Task objective
Copy all the material below, exactly as it stands.

Rows from a dataset:
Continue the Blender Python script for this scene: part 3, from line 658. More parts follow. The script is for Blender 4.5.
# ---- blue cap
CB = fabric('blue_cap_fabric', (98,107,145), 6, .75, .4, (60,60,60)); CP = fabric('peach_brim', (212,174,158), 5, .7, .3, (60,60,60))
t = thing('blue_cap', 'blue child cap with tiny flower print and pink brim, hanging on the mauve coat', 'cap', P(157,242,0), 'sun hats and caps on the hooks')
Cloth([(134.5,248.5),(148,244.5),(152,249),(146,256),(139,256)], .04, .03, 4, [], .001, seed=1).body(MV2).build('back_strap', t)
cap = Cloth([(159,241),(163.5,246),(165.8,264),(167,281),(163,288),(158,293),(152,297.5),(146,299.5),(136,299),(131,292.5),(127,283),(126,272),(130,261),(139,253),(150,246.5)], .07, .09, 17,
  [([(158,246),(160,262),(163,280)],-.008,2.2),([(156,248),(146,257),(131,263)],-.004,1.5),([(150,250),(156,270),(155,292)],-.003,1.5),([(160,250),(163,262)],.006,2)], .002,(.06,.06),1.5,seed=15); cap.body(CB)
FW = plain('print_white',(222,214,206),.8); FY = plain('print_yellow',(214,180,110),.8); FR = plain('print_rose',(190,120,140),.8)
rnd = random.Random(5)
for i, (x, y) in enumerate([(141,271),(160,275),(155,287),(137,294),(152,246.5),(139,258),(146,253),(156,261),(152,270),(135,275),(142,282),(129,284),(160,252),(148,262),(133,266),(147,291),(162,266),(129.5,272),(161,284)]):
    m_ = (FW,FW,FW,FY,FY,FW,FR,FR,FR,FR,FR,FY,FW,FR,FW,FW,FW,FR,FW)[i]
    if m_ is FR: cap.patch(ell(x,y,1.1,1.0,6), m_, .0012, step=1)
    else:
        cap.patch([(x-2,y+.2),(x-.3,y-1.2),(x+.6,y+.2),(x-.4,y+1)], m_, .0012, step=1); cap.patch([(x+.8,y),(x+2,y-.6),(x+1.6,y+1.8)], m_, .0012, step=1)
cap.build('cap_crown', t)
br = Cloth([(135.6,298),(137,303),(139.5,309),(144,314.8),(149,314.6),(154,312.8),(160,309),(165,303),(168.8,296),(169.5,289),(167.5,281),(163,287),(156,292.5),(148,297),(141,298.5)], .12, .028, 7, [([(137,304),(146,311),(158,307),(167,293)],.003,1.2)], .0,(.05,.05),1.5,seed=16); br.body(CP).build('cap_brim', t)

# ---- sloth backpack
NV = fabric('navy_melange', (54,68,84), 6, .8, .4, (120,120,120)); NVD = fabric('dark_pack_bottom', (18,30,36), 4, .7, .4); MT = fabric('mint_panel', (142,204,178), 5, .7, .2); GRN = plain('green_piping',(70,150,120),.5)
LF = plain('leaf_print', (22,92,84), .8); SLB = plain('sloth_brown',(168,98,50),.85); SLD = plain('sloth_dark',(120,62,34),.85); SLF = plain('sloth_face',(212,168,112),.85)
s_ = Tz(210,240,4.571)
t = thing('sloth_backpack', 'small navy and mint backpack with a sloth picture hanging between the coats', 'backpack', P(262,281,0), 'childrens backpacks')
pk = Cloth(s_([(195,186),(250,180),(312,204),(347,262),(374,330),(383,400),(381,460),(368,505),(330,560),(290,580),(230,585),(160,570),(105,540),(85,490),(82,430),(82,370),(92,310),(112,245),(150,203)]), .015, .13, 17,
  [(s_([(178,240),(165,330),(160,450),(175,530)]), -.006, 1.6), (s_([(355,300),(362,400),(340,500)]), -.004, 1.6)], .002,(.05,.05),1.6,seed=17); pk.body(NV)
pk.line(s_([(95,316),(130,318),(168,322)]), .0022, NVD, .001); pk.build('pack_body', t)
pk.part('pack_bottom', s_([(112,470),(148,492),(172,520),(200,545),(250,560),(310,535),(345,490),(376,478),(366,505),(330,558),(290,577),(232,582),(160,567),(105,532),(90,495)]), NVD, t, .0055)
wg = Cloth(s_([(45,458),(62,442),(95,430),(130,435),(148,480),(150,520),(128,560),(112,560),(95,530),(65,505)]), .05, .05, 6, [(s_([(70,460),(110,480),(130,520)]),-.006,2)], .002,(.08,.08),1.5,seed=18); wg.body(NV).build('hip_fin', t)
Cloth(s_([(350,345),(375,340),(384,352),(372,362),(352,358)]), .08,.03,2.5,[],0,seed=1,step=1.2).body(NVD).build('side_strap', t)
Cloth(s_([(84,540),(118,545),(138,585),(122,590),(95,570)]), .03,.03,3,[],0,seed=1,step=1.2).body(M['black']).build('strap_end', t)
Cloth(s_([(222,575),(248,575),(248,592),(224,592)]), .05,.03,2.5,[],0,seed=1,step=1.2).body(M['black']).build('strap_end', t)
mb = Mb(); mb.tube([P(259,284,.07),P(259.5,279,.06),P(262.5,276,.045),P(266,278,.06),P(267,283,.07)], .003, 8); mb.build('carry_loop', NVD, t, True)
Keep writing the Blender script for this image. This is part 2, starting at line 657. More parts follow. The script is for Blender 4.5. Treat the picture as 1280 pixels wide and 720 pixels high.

Response
Continue the Blender Python script for this scene: part 3, from line 658. More parts follow. The script is for Blender 4.5.
# ---- blue cap
CB = fabric('blue_cap_fabric', (98,107,145), 6, .75, .4, (60,60,60)); CP = fabric('peach_brim', (212,174,158), 5, .7, .3, (60,60,60))
t = thing('blue_cap', 'blue child cap with tiny flower print and pink brim, hanging on the mauve coat', 'cap', P(157,242,0), 'sun hats and caps on the hooks')
Cloth([(134.5,248.5),(148,244.5),(152,249),(146,256),(139,256)], .04, .03, 4, [], .001, seed=1).body(MV2).build('back_strap', t)
cap = Cloth([(159,241),(163.5,246),(165.8,264),(167,281),(163,288),(158,293),(152,297.5),(146,299.5),(136,299),(131,292.5),(127,283),(126,272),(130,261),(139,253),(150,246.5)], .07, .09, 17,
  [([(158,246),(160,262),(163,280)],-.008,2.2),([(156,248),(146,257),(131,263)],-.004,1.5),([(150,250),(156,270),(155,292)],-.003,1.5),([(160,250),(163,262)],.006,2)], .002,(.06,.06),1.5,seed=15); cap.body(CB)
FW = plain('print_white',(222,214,206),.8); FY = plain('print_yellow',(214,180,110),.8); FR = plain('print_rose',(190,120,140),.8)
rnd = random.Random(5)
for i, (x, y) in enumerate([(141,271),(160,275),(155,287),(137,294),(152,246.5),(139,258),(146,253),(156,261),(152,270),(135,275),(142,282),(129,284),(160,252),(148,262),(133,266),(147,291),(162,266),(129.5,272),(161,284)]):
    m_ = (FW,FW,FW,FY,FY,FW,FR,FR,FR,FR,FR,FY,FW,FR,FW,FW,FW,FR,FW)[i]
    if m_ is FR: cap.patch(ell(x,y,1.1,1.0,6), m_, .0012, step=1)
    else:
        cap.patch([(x-2,y+.2),(x-.3,y-1.2),(x+.6,y+.2),(x-.4,y+1)], m_, .0012, step=1); cap.patch([(x+.8,y),(x+2,y-.6),(x+1.6,y+1.8)], m_, .0012, step=1)
cap.build('cap_crown', t)
br = Cloth([(135.6,298),(137,303),(139.5,309),(144,314.8),(149,314.6),(154,312.8),(160,309),(165,303),(168.8,296),(169.5,289),(167.5,281),(163,287),(156,292.5),(148,297),(141,298.5)], .12, .028, 7, [([(137,304),(146,311),(158,307),(167,293)],.003,1.2)], .0,(.05,.05),1.5,seed=16); br.body(CP).build('cap_brim', t)

# ---- sloth backpack
NV = fabric('navy_melange', (54,68,84), 6, .8, .4, (120,120,120)); NVD = fabric('dark_pack_bottom', (18,30,36), 4, .7, .4); MT = fabric('mint_panel', (142,204,178), 5, .7, .2); GRN = plain('green_piping',(70,150,120),.5)
LF = plain('leaf_print', (22,92,84), .8); SLB = plain('sloth_brown',(168,98,50),.85); SLD = plain('sloth_dark',(120,62,34),.85); SLF = plain('sloth_face',(212,168,112),.85)
s_ = Tz(210,240,4.571)
t = thing('sloth_backpack', 'small navy and mint backpack with a sloth picture hanging between the coats', 'backpack', P(262,281,0), 'childrens backpacks')
pk = Cloth(s_([(195,186),(250,180),(312,204),(347,262),(374,330),(383,400),(381,460),(368,505),(330,560),(290,580),(230,585),(160,570),(105,540),(85,490),(82,430),(82,370),(92,310),(112,245),(150,203)]), .015, .13, 17,
  [(s_([(178,240),(165,330),(160,450),(175,530)]), -.006, 1.6), (s_([(355,300),(362,400),(340,500)]), -.004, 1.6)], .002,(.05,.05),1.6,seed=17); pk.body(NV)
pk.line(s_([(95,316),(130,318),(168,322)]), .0022, NVD, .001); pk.build('pack_body', t)
pk.part('pack_bottom', s_([(112,470),(148,492),(172,520),(200,545),(250,560),(310,535),(345,490),(376,478),(366,505),(330,558),(290,577),(232,582),(160,567),(105,532),(90,495)]), NVD, t, .0055)
wg = Cloth(s_([(45,458),(62,442),(95,430),(130,435),(148,480),(150,520),(128,560),(112,560),(95,530),(65,505)]), .05, .05, 6, [(s_([(70,460),(110,480),(130,520)]),-.006,2)], .002,(.08,.08),1.5,seed=18); wg.body(NV).build('hip_fin', t)
Cloth(s_([(350,345),(375,340),(384,352),(372,362),(352,358)]), .08,.03,2.5,[],0,seed=1,step=1.2).body(NVD).build('side_strap', t)
Cloth(s_([(84,540),(118,545),(138,585),(122,590),(95,570)]), .03,.03,3,[],0,seed=1,step=1.2).body(M['black']).build('strap_end', t)
Cloth(s_([(222,575),(248,575),(248,592),(224,592)]), .05,.03,2.5,[],0,seed=1,step=1.2).body(M['black']).build('strap_end', t)
mb = Mb(); mb.tube([P(259,284,.07),P(259.5,279,.06),P(262.5,276,.045),P(266,278,.06),P(267,283,.07)], .003, 8); mb.build('carry_loop', NVD, t, True)
Keep writing the Blender script for this image. This is part 2, starting at line 657. More parts follow. The script is for Blender 4.5. Treat the picture as 1280 pixels wide and 720 pixels high.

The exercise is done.